> Lines of data
※

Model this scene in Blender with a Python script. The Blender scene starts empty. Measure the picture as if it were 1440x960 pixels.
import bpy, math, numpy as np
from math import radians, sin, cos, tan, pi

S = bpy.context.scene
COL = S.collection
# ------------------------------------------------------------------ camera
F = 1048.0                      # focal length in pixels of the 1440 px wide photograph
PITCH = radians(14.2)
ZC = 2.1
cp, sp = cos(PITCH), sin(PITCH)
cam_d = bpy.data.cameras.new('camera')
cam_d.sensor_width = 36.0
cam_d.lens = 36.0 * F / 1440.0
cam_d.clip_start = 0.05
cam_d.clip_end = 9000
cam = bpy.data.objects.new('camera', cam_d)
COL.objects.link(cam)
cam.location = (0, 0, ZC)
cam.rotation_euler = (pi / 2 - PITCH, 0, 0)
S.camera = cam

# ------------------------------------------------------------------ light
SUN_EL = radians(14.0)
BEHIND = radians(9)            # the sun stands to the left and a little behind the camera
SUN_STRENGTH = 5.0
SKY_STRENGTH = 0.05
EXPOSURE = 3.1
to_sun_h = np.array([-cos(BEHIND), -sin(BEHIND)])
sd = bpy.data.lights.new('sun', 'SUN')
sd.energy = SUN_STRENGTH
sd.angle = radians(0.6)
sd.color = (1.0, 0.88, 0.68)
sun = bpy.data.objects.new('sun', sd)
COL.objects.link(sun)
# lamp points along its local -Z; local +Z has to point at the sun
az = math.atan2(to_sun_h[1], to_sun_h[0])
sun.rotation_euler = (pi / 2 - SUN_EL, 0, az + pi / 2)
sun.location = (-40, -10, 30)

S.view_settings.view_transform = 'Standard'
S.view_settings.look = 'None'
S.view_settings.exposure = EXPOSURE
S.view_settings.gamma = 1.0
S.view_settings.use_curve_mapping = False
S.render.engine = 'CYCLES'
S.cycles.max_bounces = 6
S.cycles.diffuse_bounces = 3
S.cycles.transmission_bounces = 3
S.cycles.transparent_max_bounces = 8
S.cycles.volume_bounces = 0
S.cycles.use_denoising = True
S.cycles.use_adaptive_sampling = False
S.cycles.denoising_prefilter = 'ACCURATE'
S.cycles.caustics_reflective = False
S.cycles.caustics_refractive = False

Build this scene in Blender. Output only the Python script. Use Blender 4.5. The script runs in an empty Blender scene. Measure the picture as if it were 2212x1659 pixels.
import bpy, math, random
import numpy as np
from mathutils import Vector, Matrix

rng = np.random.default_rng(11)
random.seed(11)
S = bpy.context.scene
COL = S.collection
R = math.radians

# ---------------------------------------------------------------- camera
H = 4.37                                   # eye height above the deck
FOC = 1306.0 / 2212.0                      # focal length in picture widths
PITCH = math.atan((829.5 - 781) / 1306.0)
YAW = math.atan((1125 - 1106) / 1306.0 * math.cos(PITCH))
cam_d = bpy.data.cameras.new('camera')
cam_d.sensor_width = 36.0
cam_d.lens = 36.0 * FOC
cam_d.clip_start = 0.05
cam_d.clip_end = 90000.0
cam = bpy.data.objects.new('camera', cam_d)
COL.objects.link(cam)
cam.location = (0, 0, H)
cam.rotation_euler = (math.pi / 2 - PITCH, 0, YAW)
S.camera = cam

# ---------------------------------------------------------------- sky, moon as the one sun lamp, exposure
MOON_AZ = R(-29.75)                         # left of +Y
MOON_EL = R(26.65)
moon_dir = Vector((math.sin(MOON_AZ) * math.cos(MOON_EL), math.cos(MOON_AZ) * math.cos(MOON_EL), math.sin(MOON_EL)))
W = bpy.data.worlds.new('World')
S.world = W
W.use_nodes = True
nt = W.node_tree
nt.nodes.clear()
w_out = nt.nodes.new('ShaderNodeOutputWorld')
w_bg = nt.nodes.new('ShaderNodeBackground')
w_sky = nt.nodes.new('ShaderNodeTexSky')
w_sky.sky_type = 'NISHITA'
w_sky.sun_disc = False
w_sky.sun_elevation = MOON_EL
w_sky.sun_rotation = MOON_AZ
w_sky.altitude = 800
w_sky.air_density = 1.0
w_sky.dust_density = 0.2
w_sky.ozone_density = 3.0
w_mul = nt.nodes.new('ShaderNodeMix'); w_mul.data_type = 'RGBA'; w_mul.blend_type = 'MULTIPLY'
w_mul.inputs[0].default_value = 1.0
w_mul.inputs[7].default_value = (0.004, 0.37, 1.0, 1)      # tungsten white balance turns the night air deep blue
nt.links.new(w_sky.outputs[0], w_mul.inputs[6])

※

> Stated task
Emit an exact copy of the lines spanning the start of the records to the line containing "from math import radians, sin, cos, tan, pi", inclusive, and no other output.

> Written response
Model this scene in Blender with a Python script. The Blender scene starts empty. Measure the picture as if it were 1440x960 pixels.
import bpy, math, numpy as np
from math import radians, sin, cos, tan, pi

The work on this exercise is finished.